The Good Life
At Lush Places, the rescue lambs and their carers are out to lunch.
My latest income-generating scheme here at Lush Places is to open a day-care centre for lambs. This will be run in conjunction with the petting zoo (under construction, still) and will, of course, be called Lush Places Lambie Day Care.
I believe this latest scheme will be a sure-fire money-spinner. If one owns what is known as a
“lifestyle block”, one must, apparently, “monetise” one’s lifestyle block. We were informed of this by a visitor from Auckland. Aucklanders appear to be obsessed with monetising their lifestyle blocks, otherwise known as villas in Grey Lynn, by turning them into Airbnbs, sometimes at vast and irretrievable expense. I think my idea of a day-care centre for lambs is a much cannier proposition because, for one thing, lambs don’t move into your house and throw parties and trash the place.
We live in a town where one of the local vets offers consultations for “rescue lambs” for a tenner. So, there must be lots of people in town who have rescue lambs and who would pay at least a tenner for them to be looked after during the day. We will offer companionship, toys (stuffed sheep), and plenty of hearty exercise on the lawn.
We are doing a trial run by looking after Jimmy every weekday morning while his mama, Charlotte the shepherdess, is at work up the road at Miles the sheep farmer’s home farm.

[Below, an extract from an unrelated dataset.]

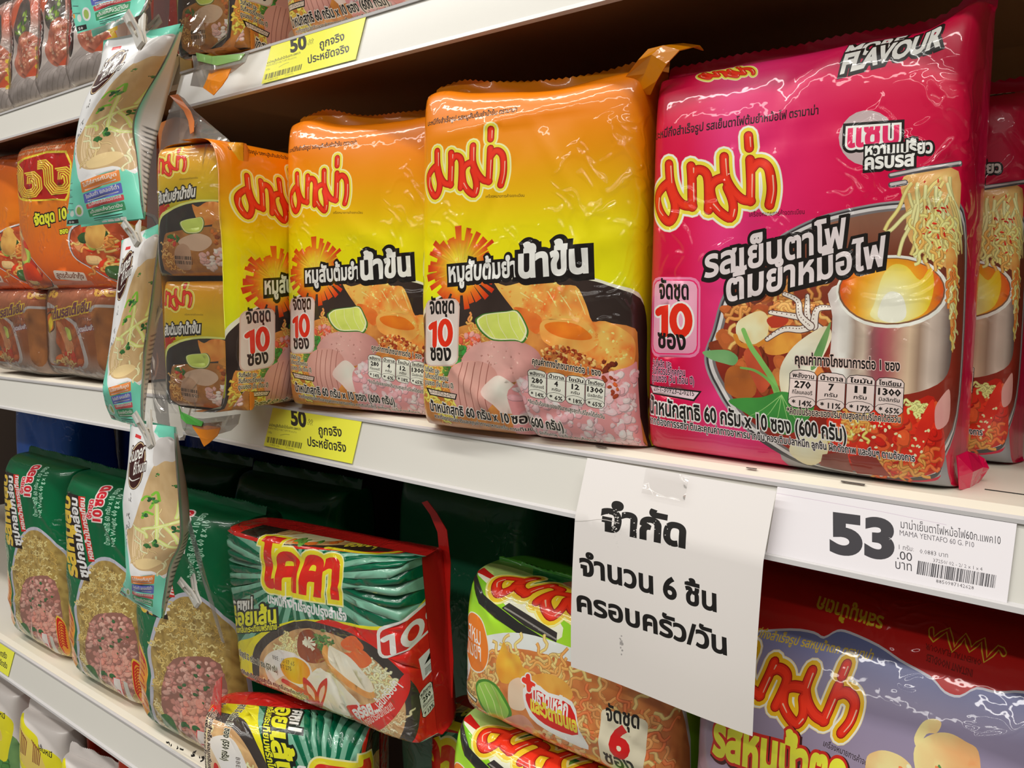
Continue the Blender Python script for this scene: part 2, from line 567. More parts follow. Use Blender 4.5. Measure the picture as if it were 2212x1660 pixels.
class Bag:
    """pillow-shaped film bag: front at y = 0, bottom at z = 0, depth D behind it; u, v are distances along the film"""
    def __init__(s, W, H, D, n=5.5, m=6.5, ear=0.08, bulge=0.004, wr=(), post=None, seed=1, lump=0.0012):
        s.W, s.H, s.D = W, H, D
        s.Lu, s.su, s.cu = super_tab(W / 2, D / 2, n)
        s.Lv, s.sv, s.cv = super_tab(H / 2, D / 2, m)
        s.eu = (s.Lu[-1] - W) / 2; s.ev = (s.Lv[-1] - H) / 2
        s.ear, s.bulge, s.wr, s.post, s.lump = ear, bulge, list(wr), post, lump
        s.rs = np.random.RandomState(seed)
        s.off = s.rs.rand(2) * 40

    def random_wrinkles(s, n, amp=0.0015, width=0.004, ln=0.05, zone=None):
        for _ in range(n):
            u = s.rs.rand() * s.W; v = s.rs.rand() * s.H
            if zone is not None: u, v = zone[0] + s.rs.rand() * (zone[1] - zone[0]), zone[2] + s.rs.rand() * (zone[3] - zone[2])
            s.wr.append((u, v, s.rs.rand() * 3.14, ln * (0.5 + s.rs.rand()), width * (0.7 + s.rs.rand()), amp * (s.rs.rand() * 2 - 0.9)))
        return s

    def S(s, u, v, back=False, grow=0.0):
        l = np.clip(u + s.eu, 0, s.Lu[-1]); k = np.clip(v + s.ev, 0, s.Lv[-1])
        sx, c = np.interp(l, s.Lu, s.su), np.interp(l, s.Lu, s.cu)
        sz, b = np.interp(k, s.Lv, s.sv), np.interp(k, s.Lv, s.cv)
        a = s.W / 2 * (1 + s.ear * (1 - b))
        x = a * sx; z = s.H / 2 + s.H / 2 * sz
        y = s.D / 2 * b * c
        w = s.bulge * (1 - np.clip(np.abs(sx), 0, 1) ** 2.5) * (1 - np.abs(sz) ** 3)
        w = w + s.lump * (vnoise(u * 28 + s.off[0], v * 28 + s.off[1]) - 0.5) * 2
        for (u0, v0, an, ln, wd, am) in s.wr:
            ca, sa = math.cos(an), math.sin(an)
            p = (u - u0) * ca + (v - v0) * sa; q = -(u - u0) * sa + (v - v0) * ca
            w = w + am * np.exp(-(q / wd) ** 2) * np.exp(-(p / ln) ** 2)
        ed = np.minimum(1, np.minimum(b * 1.5, c * 1.5))
        y = y + (w + grow) * ed
        x = x + grow * sx
        z = z + grow * sz
        y = s.D / 2 + y if back else s.D / 2 - y
        if s.post is not None: x, y, z = s.post(x, y, z)
        return np.stack([x, y, z], -1)

    def ext(s, m=0.0004): return (s.eu - m, s.eu - m, s.ev - m, s.ev - m)

    def fit(s, a, dv=1.0):
        """surface stretched so the whole printed sheet of a covers this bag from seam to seam"""
        x0, x1, y0, y1 = a.rect
        ku = (s.Lu[-1] - .0002) / (x1 - x0); kv = (s.Lv[-1] - .0002) / (y1 - y0)
        return lambda u, v: s.S((u - x0) * ku - s.eu + .0001, (v - y0) * kv - s.ev + .0001)

    def sheet(s, name, mat, parent, col, back=True, n=46, grow=0.0, vr=None, ur=None):
        u0, u1 = (-s.eu, s.W + s.eu) if ur is None else ur
        v0, v1 = (-s.ev, s.H + s.ev) if vr is None else vr
        U, Vv = np.meshgrid(np.linspace(u0, u1, n), np.linspace(v0, v1, n + 10))
        X = s.S(U.ravel(), Vv.ravel(), back, grow)
        r, c = U.shape; F = []
        for i in range(r - 1):
            for j in range(c - 1):
                q = [i * c + j, i * c + j + 1, (i + 1) * c + j + 1, (i + 1) * c + j]
                F.append(q[::-1] if back else q)
        cols = col(U.ravel(), Vv.ravel()) if callable(col) else np.tile(np.asarray(col), (len(X), 1))
        return mesh_from(name, X, F, mat, parent, cols, smooth=True)

    def seal(s, name, mat, parent, col, top=True, h=0.012, lean=0.3, x0=-1, x1=1, n=70, wav=0.0015):
        """crimped fin along the closed end of the bag"""
        xs = np.linspace(x0, x1, n); V = []; F = []
        ve = s.H + s.ev if top else -s.ev
        l = np.interp(xs, s.su, s.Lu) - s.eu
        B = s.S(l, np.full(n, ve))
        sg = 1 if top else -1
        for j, t in enumerate((0, 0.4, 0.8, 1.0)):
            zz = 0.0012 * ((np.arange(n) % 2) * (0 if j < 3 else 1)) - (0.0012 if j == 3 else 0)
            off = np.stack([np.zeros(n), lean * h * t + wav * np.sin(xs * 9 + j) * t, sg * (h * t + zz)], -1)
            V.append(B + off)
        V = np.concatenate(V)
        for j in range(3):
            for i in range(n - 1): F.append([j * n + i, j * n + i + 1, (j + 1) * n + i + 1, (j + 1) * n + i])
        return mesh_from(name, V, F, mat, parent, np.tile(np.asarray(col), (len(V), 1)), smooth=True)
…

Jimmy is her crippled lamb and is coming along in hops and bounds; he can now manage to go up and down steps.
Charlotte took Jimmy to the hairdresser’s the other day. It was her hair that was being cut but I suggested that when Jimmy needs shearing, she might take him to the same hospitable salon. He, being curly all over, doesn’t require a perm but he might suit highlights.
We all took Jimmy out to lunch last Sunday. We went to our favourite lunch place, which will go unnamed because it is probably a breach of what the Daily Mail likes to sneeringly call “elf and safety”. I did phone the charming owner, B, to ask for permission to smuggle a lamb in. She said: “I know nothing. I see nothing.” Charlotte arrived with Jimmy in a wine box, disguised as a floral arrangement. B gave the clandestine operation a code name. She said: “Have you got the toy?” She took a photo of the toy to send to her daughter. We had a plan in place to cover any baaing. If Jimmy baaed, I would then baa and pretend I was doing my sheep impersonations. I would have looked quite mad but it is quite mad to take a sheep out to Sunday lunch, so what the hell.
I didn’t have to do my sheep impersonation. Jimmy was very good and quiet, if not entirely effectively disguised. A woman walked past our table, in the depths of the restaurant, to go to the loo. She did a double-take, as might anyone seeing a lamb, disguised as a floral arrangement, out to lunch on a Sunday afternoon. On her way back, she stopped to pat the floral arrangement. She said: “You can’t get attached to them because then you can’t eat them.”
If anyone had told me, two years ago, that I would be spending my time looking after a crippled lamb five mornings a week, I would have told them they were off their rocker. Now, I can’t think of any nicer way to spend five mornings a week. It is also very nice to live in a town where you can take a lamb in a wine box out for Sunday lunch.
Charlotte arrived with Jimmy the lamb in a wine box, disguised as a floral arrangement.